Non mancano, infatti, i retroscena strappalacrime, le spruzzate di Flashdance che condiscono il racconto di riscatto e commozione: Bianca Guaccero, vera rivelazione di questa edizione, oltre ad averci dato prova di essere una ballerina ai limiti col professionismo si è anche aperta sul suo passato problematico. E come lei, ciascuna stella del firmamento carlucciano, che sia Federica Pellegrini fuori dal suo elemento o Luca Barbareschi in lacrime per un apprezzamento di Selvaggia Lucarelli, ha qualcosa di sé da svelare al mondo, qualcosa che, grazie al fuoco sacro della danza, può venire fuori, tra una piroetta e un battibecco con Guillermo Mariotto, sotto lo sguardo apprensivo e militare della domatrice Milly.
Un luogo ambito
Ballando and It's Completely Different but Also Still Ballando, dovrebbe chiamarsi la prossima edizione del programma.

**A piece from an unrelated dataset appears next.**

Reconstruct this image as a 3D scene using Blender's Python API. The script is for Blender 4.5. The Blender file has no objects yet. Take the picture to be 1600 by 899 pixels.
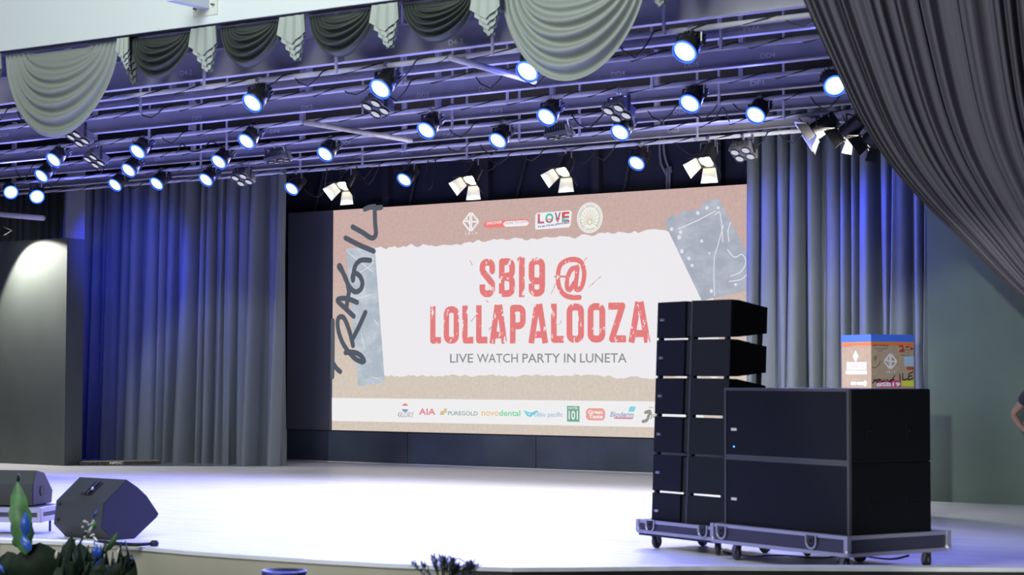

La linea di congiunzione tra Milly Carlucci e Charli XCX, in questo mondo tecnologicamente e mediaticamente frammentato, «delineante un’ontologia intonata alla rivoluzione permanente dell’infosfera globale», per citare l’ormai storico discorso d’insediamento del ministro Giuli, sta nel fatto di aver creato un luogo ambito.
Che si tratti di un album o di un programma televisivo vecchio di vent’anni, l’unico modo di attirare a sé i big dell’intrattenimento è far credere loro che esserci, in quel posto, sia la cosa giusta. Questo, più un cachet dignitoso, ma preserviamo un po’ di incanto, almeno quando guardiamo il caos di Milly Carlucci, unico in grado, al momento, di partorire stelle danzanti.